Calling and texting multiple times a day, and trying to make daily plans can seem like
overkill.
Remember that you have a life of your own, and it's much healthier to give your partner
their space.
No.14, Getting too serious, too fast.
Even if he or she seems like "the one", and you can picture your future children,
pets and house where you'll throw backyard barbeques, take a second to step back and
chill out.
Getting too serious, too soon can put a lot of unnecessary pressure on a relationship,
and has the potential to scare off your partner.
No.15, Trying to control.
Many of us either have control issues, or things that the other person does that drive
us crazy.
Both of these scenarios can lead to us wanting to control, or comment on every move the other
person makes.
Think about it though, would you like someone telling you what to do every waking minute?

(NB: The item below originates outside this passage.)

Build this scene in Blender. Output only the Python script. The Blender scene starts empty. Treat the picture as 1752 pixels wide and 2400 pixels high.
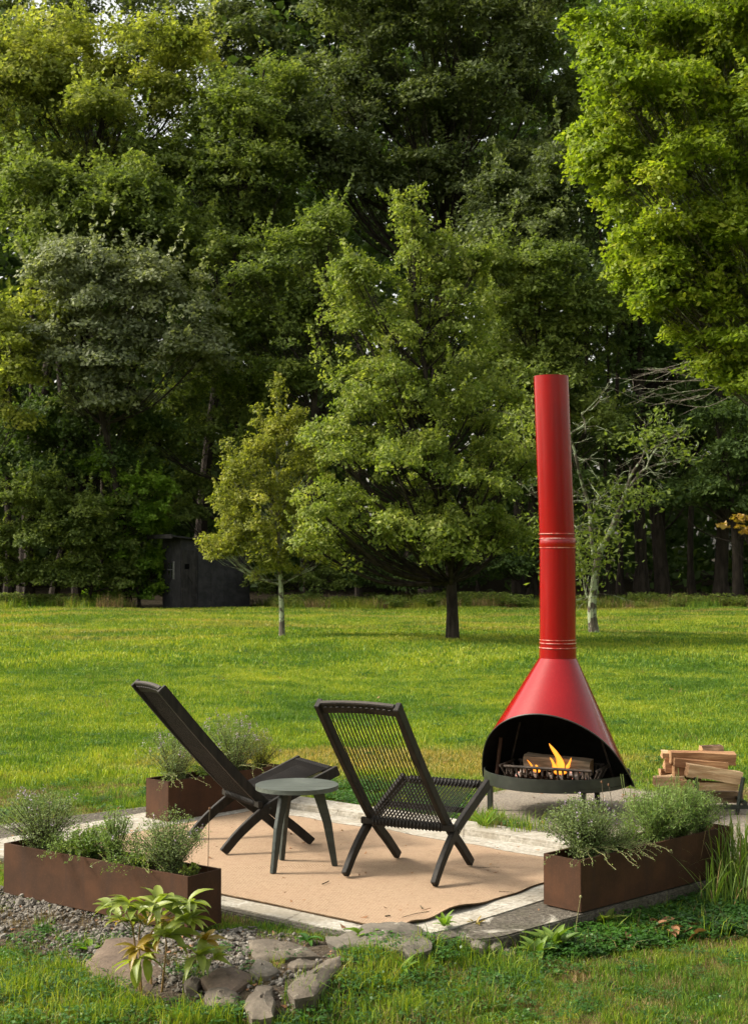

You are not this person's parent.
If he or she is a grown adult, treat them like one.
No.16, Getting jealous for no reason.
Jealousy can put an immediate damper on relationship, especially if it's in no way warranted.
If you find yourself getting jealous every time he or she checks her or his phone, or
feeling the need to question where she or he is, and who she's or he's with minus
any proof of wrongdoing, you could end up pushing your partner away.
No.17, Expecting perfection.
We are all human.
We all make mistakes.
Do not hold your significant other to some unrealistically high expectation.
This is especially hard for those of us who hold unrealistically high expectations for
ourselves, but that's another topic altogether.
No.18, Trying to change the other.
Seeing your partner as an improvement project is a recipe for disaster!
No one likes to think they need to be fine-tuned or changed.
Needless to say, it gives the impression that they are not quite good enough.
If that's the case, why are you with that person?
the Solution is to Remind yourself that no one is perfect, including you.
Appreciate your partner's good qualities, and if somehow you are hurt, or offended by
certain words or behaviors, communicate it kindly and positively.